§ INFORMATION SHOWN:
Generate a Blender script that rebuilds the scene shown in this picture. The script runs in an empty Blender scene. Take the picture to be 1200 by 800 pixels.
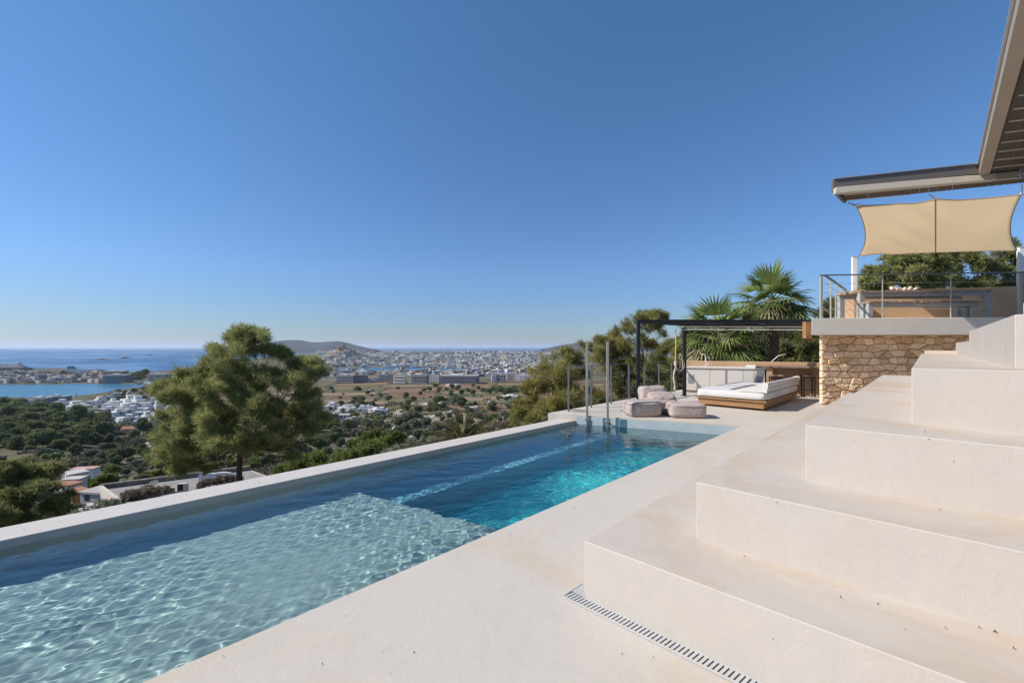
import bpy, math, random
import numpy as np
from mathutils import Vector, noise as mnoise

S = bpy.context.scene
COL = S.collection
PI = math.pi
R = math.radians

# ---------------------------------------------------------------- camera, sky, sun, exposure
TH = R(43.84)                    # heading of the camera, left of the pool's long axis (+Y)
FX, HY, EYE = 505.0, 406.5, 1.5  # focal length and eye level in pixels of a 1200 wide frame, eye height in metres
FWD = (-math.sin(TH), math.cos(TH))
RGT = (math.cos(TH), math.sin(TH))

cam = bpy.data.objects.new('camera', bpy.data.cameras.new('camera'))
COL.objects.link(cam)
S.camera = cam
cam.location = (0, 0, EYE)
cam.rotation_euler = (R(90), 0, TH)
cam.data.lens = FX / 1200 * 36
cam.data.shift_y = (HY - 400) / 1200
cam.data.clip_start = 0.05
cam.data.clip_end = 150000

SUN_EL = R(40)
_ax, _af = -0.996, -0.09           # to the sun, in camera plan axes: from the left
SUN_XY = (_ax * RGT[0] + _af * FWD[0], _ax * RGT[1] + _af * FWD[1])
world = bpy.data.worlds.new('World')
S.world = world
world.use_nodes = True
_nt = world.node_tree
_sky = _nt.nodes.new('ShaderNodeTexSky')
_sky.sky_type = 'NISHITA'
_sky.sun_disc = False
_sky.sun_elevation = SUN_EL
_sky.sun_rotation = math.atan2(SUN_XY[0], SUN_XY[1])
_sky.altitude = 100
_sky.air_density = 1.0
_sky.dust_density = 0.12
_sky.ozone_density = 3.0
_tint = _nt.nodes.new('ShaderNodeMix')          # clear dry air: a cleaner blue overhead, a dimmer horizon
_tint.data_type, _tint.blend_type = 'RGBA', 'MULTIPLY'
_tint.inputs[0].default_value = 1.0
_tc = _nt.nodes.new('ShaderNodeTexCoord')
_sep = _nt.nodes.new('ShaderNodeSeparateXYZ')
_rmp = _nt.nodes.new('ShaderNodeValToRGB')
_rmp.color_ramp.elements[0].position, _rmp.color_ramp.elements[0].color = 0.0, (0.44, 0.53, 0.72, 1)
_rmp.color_ramp.elements[1].position, _rmp.color_ramp.elements[1].color = 0.62, (0.62, 0.96, 1.14, 1)
_e = _rmp.color_ramp.elements.new(0.16); _e.color = (0.58, 0.76, 1.0, 1)
_nt.links.new(_tc.outputs['Generated'], _sep.inputs[0])
_nt.links.new(_sep.outputs[2], _rmp.inputs[0])
_nt.links.new(_sky.outputs[0], _tint.inputs[6])
_nt.links.new(_rmp.outputs[0], _tint.inputs[7])
_nt.links.new(_tint.outputs[2], _nt.nodes['Background'].inputs[0])
_nt.nodes['Background'].inputs[1].default_value = 0.108
_sl = bpy.data.lights.new('sun', 'SUN')
_sl.energy = 5.0
_sl.angle = R(0.5)
_sl.color = (1.0, 0.945, 0.875)
sun = bpy.data.objects.new('sun', _sl)
COL.objects.link(sun)
sun.rotation_euler = Vector((SUN_XY[0] * math.cos(SUN_EL), SUN_XY[1] * math.cos(SUN_EL), math.sin(SUN_EL))).to_track_quat('Z', 'Y').to_euler()
sun.location = (-20, -20, 30)
_sl.cycles.is_caustics_light = True
S.view_settings.view_transform = 'Standard'
S.view_settings.look = 'None'
S.view_settings.exposure = 0.20
S.view_settings.gamma = 1.0
S.cycles.use_denoising = True
S.cycles.caustics_refractive = True
S.cycles.max_bounces = 10
S.cycles.transparent_max_bounces = 12
S.cycles.volume_bounces = 1

# ---------------------------------------------------------------- helpers
def wp(X, F, z=0.0):
    """camera plan axes (metres right, metres forward) to world"""
    return Vector((X * RGT[0] + F * FWD[0], X * RGT[1] + F * FWD[1], z))

def at(px, py, z):
    t = (EYE - z) / (py - HY)
    return wp((px - 600) * t, FX * t, z)

def atF(px, py, F):
    return wp((px - 600) * F / FX, F, EYE - (py - HY) * F / FX)

def lerp(a, b, t):
    return a + (b - a) * t

def tag(o, label=None, cat=None, group=None, kind=None):
    if label: o['label'] = label
    if cat: o['category'] = cat
    if group: o['group'] = group
    if kind: o['kind'] = kind
    return o

def thing(name, label, cat, loc=(0, 0, 0), group=None, rz=0.0):
    o = bpy.data.objects.new(name, None)
    COL.objects.link(o)
    o.location = loc
    o.rotation_euler = (0, 0, rz)
    o.empty_display_size = 0.2
    return tag(o, label, cat, group)

def root_of(o):
    while o.parent: o = o.parent
    return o

def link(o, parent=None):
    COL.objects.link(o)
    if parent is not None: o.parent = parent
    return o

def copy_tree(o, parent=None):
    c = o.copy()
    link(c, parent)
    for ch in list(o.children):
        copy_tree(ch, c)
    return c

class MB:
    """collects shapes in world coordinates (or in those of a frame) for ONE mesh"""
    def __init__(self, frame=None):
        self.v, self.f, self.t, self.fr = [], [], [], frame
        self.tint = 0.5
    def add(self, vs, fs):
        b = len(self.v)
        for p in vs:
            self.v.append(tuple(self.fr(*p)) if self.fr else tuple(p))
            self.t.append(self.tint)
        self.f += [tuple(i + b for i in f) for f in fs]
        return self
    def box(self, x0, x1, y0, y1, z0, z1):
        return self.hexa([(x0, y0, z0), (x1, y0, z0), (x1, y1, z0), (x0, y1, z0), (x0, y0, z1), (x1, y0, z1), (x1, y1, z1), (x0, y1, z1)])
    def hexa(self, v):
        return self.add(v, [(3, 2, 1, 0), (4, 5, 6, 7), (0, 1, 5, 4), (1, 2, 6, 5), (2, 3, 7, 6), (3, 0, 4, 7)])
    def prism(self, pts, z0, z1):
        n = len(pts)
        a = sum(pts[i][0] * pts[(i + 1) % n][1] - pts[(i + 1) % n][0] * pts[i][1] for i in range(n))
        if a < 0: pts = pts[::-1]
        return self.add([(p[0], p[1], z0) for p in pts] + [(p[0], p[1], z1) for p in pts],
                        [tuple(range(n - 1, -1, -1)), tuple(range(n, 2 * n))] + [(i, (i + 1) % n, n + (i + 1) % n, n + i) for i in range(n)])
    def bar(self, a, b, w, h=None, up=(0, 0, 1)):
        """square bar from a to b"""
        a, b = Vector(a), Vector(b)
        h = h or w
        d = (b - a).normalized()
        u = Vector(up)
        if abs(d.dot(u)) > 0.98: u = Vector((RGT[0], RGT[1], 0))
        s = d.cross(u).normalized() * (w / 2)
        u = s.cross(d).normalized() * (h / 2)
        v = []
        for p in (a, b):
            v += [p - s - u, p + s - u, p + s + u, p - s + u]
        return self.add(v, [(3, 2, 1, 0), (4, 5, 6, 7), (0, 1, 5, 4), (1, 2, 6, 5), (2, 3, 7, 6), (3, 0, 4, 7)])
    def tube(self, pts, rad, n=8, cap=True):
        pts = [Vector(p) for p in pts]
        rad = rad if hasattr(rad, '__len__') else [rad] * len(pts)
        vs, fs, prev = [], [], None
        for i, p in enumerate(pts):
            d = (pts[min(i + 1, len(pts) - 1)] - pts[max(i - 1, 0)])
            if d.length < 1e-9: d = Vector((0, 0, 1))
            d.normalize()
            u = prev - d * prev.dot(d) if prev is not None else (Vector((1, 0, 0)) if abs(d.z) > 0.8 else Vector((0, 0, 1))).cross(d)
            if u.length < 1e-6: u = Vector((0, 1, 0)).cross(d)
            u.normalize()
            prev = u
            w = d.cross(u)
            for k in range(n):
                a = 2 * PI * k / n
                vs.append(p + (u * math.cos(a) + w * math.sin(a)) * rad[i])
            if i:
                b = (i - 1) * n
                fs += [(b + k, b + (k + 1) % n, b + n + (k + 1) % n, b + n + k) for k in range(n)]
        if cap:
            fs += [tuple(range(n - 1, -1, -1)), tuple(range(len(vs) - n, len(vs)))]
        return self.add(vs, fs)
    def build(self, name, mat, parent=None, smooth=False, bevel=0.0, seg=2, caustic=False, tint=False, base=None):
        b = Vector((0, 0, 0)) if parent is None else Vector(root_of(parent).location)
        if base is not None: b = Vector(base)
        me = bpy.data.meshes.new(name)
        me.from_pydata([(p[0] - b.x, p[1] - b.y, p[2] - b.z) for p in self.v], [], self.f)
        me.materials.append(mat)
        if smooth:
            me.polygons.foreach_set('use_smooth', [True] * len(me.polygons))
        if tint:
            at_ = me.attributes.new('tint', 'FLOAT', 'POINT')
            at_.data.foreach_set('value', self.t)
        o = bpy.data.objects.new(name, me)
        if base is not None: o.location = base
        link(o, parent)
        if bevel:
            m = o.modifiers.new('bevel', 'BEVEL')
            m.width, m.segments, m.limit_method = bevel, seg, 'ANGLE'
            me.polygons.foreach_set('use_smooth', [True] * len(me.polygons))
            m.harden_normals = True
        if caustic: o.cycles.is_caustics_receiver = True
        return o

def frame(o, ang):
    """local axes a (along ang), b (left of it), z up, from origin o"""
    ca, sa = math.cos(ang), math.sin(ang)
    return lambda a, b, c=0.0: (o[0] + a * ca - b * sa, o[1] + a * sa + b * ca, o[2] + c)

def np_mesh(name, verts, faces, mat, tint=None, smooth=False, colors=None):
    """verts (N,3), faces (M,k) arrays"""
    me = bpy.data.meshes.new(name)
    verts = np.asarray(verts, np.float32)
    faces = np.asarray(faces, np.int32)
    M, k = faces.shape
    me.vertices.add(len(verts))
    me.vertices.foreach_set('co', verts.ravel())
    me.loops.add(M * k)
    me.loops.foreach_set('vertex_index', faces.ravel())
    me.polygons.add(M)
    me.polygons.foreach_set('loop_start', np.arange(0, M * k, k, dtype=np.int32))
    if smooth: me.polygons.foreach_set('use_smooth', np.ones(M, bool))
    me.update(calc_edges=True)
    if tint is not None:
        a = me.attributes.new('tint', 'FLOAT', 'POINT')
        a.data.foreach_set('value', np.asarray(tint, np.float32))
    if colors is not None:
        a = me.attributes.new('ground_color', 'FLOAT_COLOR', 'POINT')
        a.data.foreach_set('color', np.asarray(colors, np.float32).ravel())
    if mat is not None: me.materials.append(mat)
    return me

# ---------------------------------------------------------------- materials
def nodes_of(m):
    m.use_nodes = True
    return m.node_tree.nodes, m.node_tree.links

def mat(name, col, rough=0.6, metal=0.0, var=0.0, scale=6.0, bump=0.0, bscale=40.0, col2=None, detail=5.0, spec=None, coord='Object', stretch=None):
    """principled material with a soft noise variation of its colour and a fine bump"""
    m = bpy.data.materials.new(name)
    n, l = nodes_of(m)
    p = n['Principled BSDF']
    p.inputs['Base Color'].default_value = (*col, 1)
    p.inputs['Roughness'].default_value = rough
    p.inputs['Metallic'].default_value = metal
    if spec is not None: p.inputs['Specular IOR Level'].default_value = spec
    tc = n.new('ShaderNodeTexCoord')
    src = tc.outputs[coord]
    if stretch:
        mp = n.new('ShaderNodeMapping')
        mp.inputs['Scale'].default_value = stretch
        l.new(src, mp.inputs[0]); src = mp.outputs[0]
    if var or col2:
        t = n.new('ShaderNodeTexNoise')
        t.inputs['Scale'].default_value = scale
        t.inputs['Detail'].default_value = detail
        t.inputs['Roughness'].default_value = 0.6
        l.new(src, t.inputs['Vector'])
        rp = n.new('ShaderNodeMapRange')
        rp.inputs[1].default_value, rp.inputs[2].default_value = 0.32, 0.68
        l.new(t.outputs[0], rp.inputs[0])
        mx = n.new('ShaderNodeMix'); mx.data_type = 'RGBA'
        c2 = col2 or tuple(c * (1 - var) for c in col)
        mx.inputs[6].default_value = (*col, 1)
        mx.inputs[7].default_value = (*c2, 1)
        l.new(rp.outputs[0], mx.inputs[0])
        l.new(mx.outputs[2], p.inputs['Base Color'])
    if bump:
        t2 = n.new('ShaderNodeTexNoise')
        t2.inputs['Scale'].default_value = bscale
        t2.inputs['Detail'].default_value = 4
        l.new(src, t2.inputs['Vector'])
        b = n.new('ShaderNodeBump')
        b.inputs['Strength'].default_value = bump
        b.inputs['Distance'].default_value = 0.02
        l.new(t2.outputs[0], b.inputs['Height'])
        l.new(b.outputs[0], p.inputs['Normal'])
    return m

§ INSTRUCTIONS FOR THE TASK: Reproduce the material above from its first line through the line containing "cam.data.clip_end = 150000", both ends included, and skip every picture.

§ RESULT:
Generate a Blender script that rebuilds the scene shown in this picture. The script runs in an empty Blender scene. Take the picture to be 1200 by 800 pixels.
import bpy, math, random
import numpy as np
from mathutils import Vector, noise as mnoise

S = bpy.context.scene
COL = S.collection
PI = math.pi
R = math.radians

# ---------------------------------------------------------------- camera, sky, sun, exposure
TH = R(43.84)                    # heading of the camera, left of the pool's long axis (+Y)
FX, HY, EYE = 505.0, 406.5, 1.5  # focal length and eye level in pixels of a 1200 wide frame, eye height in metres
FWD = (-math.sin(TH), math.cos(TH))
RGT = (math.cos(TH), math.sin(TH))

cam = bpy.data.objects.new('camera', bpy.data.cameras.new('camera'))
COL.objects.link(cam)
S.camera = cam
cam.location = (0, 0, EYE)
cam.rotation_euler = (R(90), 0, TH)
cam.data.lens = FX / 1200 * 36
cam.data.shift_y = (HY - 400) / 1200
cam.data.clip_start = 0.05
cam.data.clip_end = 150000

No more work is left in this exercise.